By Charlie Alsmiller, CEO, Appterra
I recently spoke with an enterprise software company that had launched a “Cloud” initiative. Like so many others, ourselves included, they had flocked to the variety of services available from Amazon, Azure, Softlayer, Rackspace and others to “scale” their business using the latest cloud technology.
I have examined all these services in some level of detail, and have found them all to be very good when paired with the right job. In our business, we rely on our technology partnerships to help ensure 100% uptime for our customers. In turn, our customers rely on us for dependable service that allows their business to run smoothly. Downtime is a really big problem. As such, they expect us to write a fairly intense SLA (Service Level Agreement) into our contracts, because if we are down, they are down. There are usually substantial financial implications of downtime, and it’s important to ensure that all parties are fully “incented” to react quickly if a downtime situation arises.
As we all know, downtime has been a problem with many of the larger providers recently. I understand that downtime happens, but where this gets to be a challenge is in the SLAs of these firms. Are you willing to bet your business on this? Below is an excerpt from a leading firm’s Service Level Agreement, which is typical.
“XXXXXX will use commercially reasonable efforts to make XXXXXX available with an Annual Uptime Percentage (defined below) of at least 99.95% during the Service Year. In the event XXXXXX does not meet the Annual Uptime Percentage commitment, you will be eligible to receive a Service Credit.”
This firm goes on to note that the service credit will equal 10% of your bill for the affected period. Thanks.
I have a former customer that once calculated downtime costs for his business at $1000/minute. I also have a current customer that received EU 500/minute penalties for downtime in their ability to communicate and take orders from their customers. So, let’s run some quick math. 99.5% uptime translates into approximately four hours and 23 minutes of downtime per year, or around 22 minutes per month. In the case of my former customer, 22 minutes of downtime per month equals $22,000 of lost revenue. If a business pays $10,000/month for cloud services, they would only receive a $1000 credit for their loss. That’s not acceptable, and I can assure you, they won’t wait around for it to happen again – they WILL look elsewhere.
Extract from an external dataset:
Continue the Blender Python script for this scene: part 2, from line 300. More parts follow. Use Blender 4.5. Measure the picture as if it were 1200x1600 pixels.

The bottom line is that while the outage will have financial impact, both in terms of lost revenue and SLA payouts, the major hit will be that of customer confidence. Any credits offered will be insignificant in replacing either revenue or customer perception.
As a SaaS company, we have a lot of moving parts — our network, hardware, operating systems, database systems, our code base, etc. All must work flawlessly together to ensure a great end customer experience. As enterprises seriously consider cloud services, take a cold, hard look at the Service Level Agreements and the real commitment to uptime that the supplier can provide. I think you will be surprised and choose your partner very carefully — which is why we chose Internap as our cloud hosting provider.